The expatriates live in a parallel universe of their national affiliations, separate from other foreign nationals and the Emiratis. For those in the lower salary rungs, there may be exploitation and physical abuse. There is no sense of community between groups, and as one can be deported easily after one’s employment ends, even after decades of toil building the nation, there is no civic engagement. It is incomprehensible, but for many who came from poor developing countries, working in the UAE permits one’s family to survive.

I was jolted to attention by the notice, about abiding by the dress code posted at the mall entrance ; no shorts or skirts above the knees, no figure-hugging or cleavage-exposing attire, and shoulders should be covered. In the mosques, the dress code is more stringent, covered up to the wrists and ankles, and the head and neck under a veil or scarf.

It’s ironic, as the fashion displayed in the malls violate these rules. Despite the ultra modernity of its infrastructure and skyscrapers, and the abundance of material goods and luxury items and entertainment in the malls, and the appearance of Westernization, don’t be fooled. There is no pork in the menu, alcohol is only available in hotel restaurants and bars and is expensive. You are awakened by the prayer call at dawn and at sunrise, and you’ll hear the call again wherever you are, at noon.

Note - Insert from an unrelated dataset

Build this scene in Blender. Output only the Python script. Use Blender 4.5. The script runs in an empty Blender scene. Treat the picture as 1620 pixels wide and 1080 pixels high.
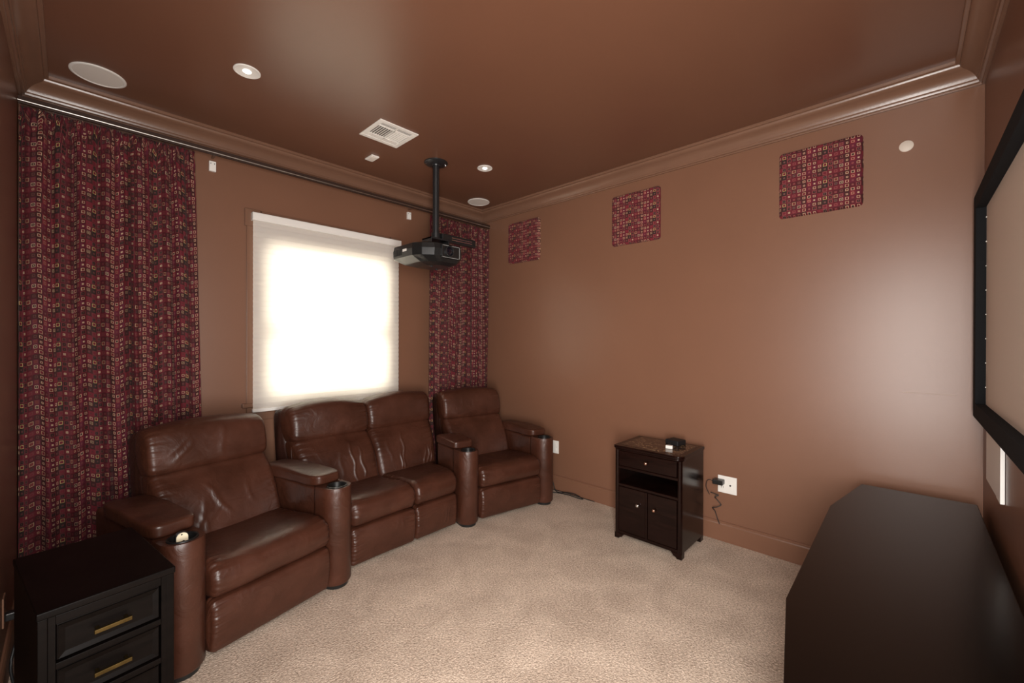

In the gloaming, and at night when the last prayer call is heard, it is hypnotic and calming, a pristine moment for reflection. The weekend is Friday and Saturday, and the work week begins on Sunday.

So, on the surface the UAE looks like any developed Western country in its display of material and consumer wealth, but at the end of the day it is still a Muslim country ruled by Sharia law and is an autocratic state.